Gloria
Not very much work happens in the part of the office where the play opens – but on the other hand everything is happening. The agenda of the magazine journalists is not writing stories, rather who attended the housewarming party of misfit Gloria the night before, can the intern fetch something from the vending machine, bitching about an article written by another reporter and private phone calls.
Although playwright Branden Jacobs-Jenkins says none of the drama is based on his own experiences at the New Yorker – I must admit to feeling my cheeks go crimson at the recollection that some days, when I worked in an open place office of a media organisation, my productivity was similarly less than stellar.
One beautifully drawn character rolls in after the other. Rowan Witt (Dean) is hilarious as he recalls the events of the housewarming party from hell, Michelle Ny (Kendra) is deliciously bitchy, Justin Amankwah (Miles) silky smooth as the intern, Georgina Symes fraught as Gloria and Reza Momenzada brings the house down when he rails against his peers for making so much noise when others in the office are stressed out of their brain.
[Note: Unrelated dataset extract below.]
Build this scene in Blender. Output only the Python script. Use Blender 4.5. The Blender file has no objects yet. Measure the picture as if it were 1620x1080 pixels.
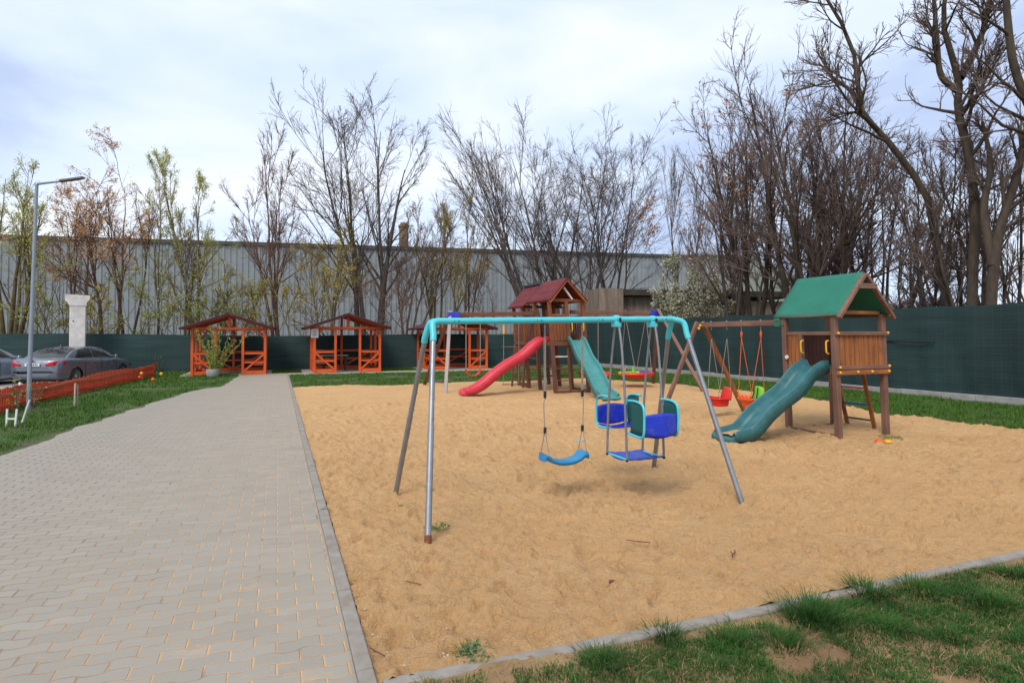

Ambition and jealous rivalry run very close to the surface. When Dean leaves the office, his rivals peek at the secret project he is pitching, and Dean in turn is driven to distraction when the intern gets a long chat with the boss. About to turn 30, he is worried that he might soon be replaced by a younger, hungrier rival.
A cannily designed set by Jeremy Allen evokes further the feeling of being in a modern yet drab office complete with a photocopier, adjoining hallway and a door leading to a manager’s office.
The tone of the play changes and the next set – in a Starbucks café – is equally convincing.
There is continuity in some of the characters, whilst other actors portray new roles in the narrative with sharply different roles. Most striking is Justin Amankwah’s morphing from intern to Starbucks’ employee to upstart boss.
This was a gripping night in the theatre that makes your head spin.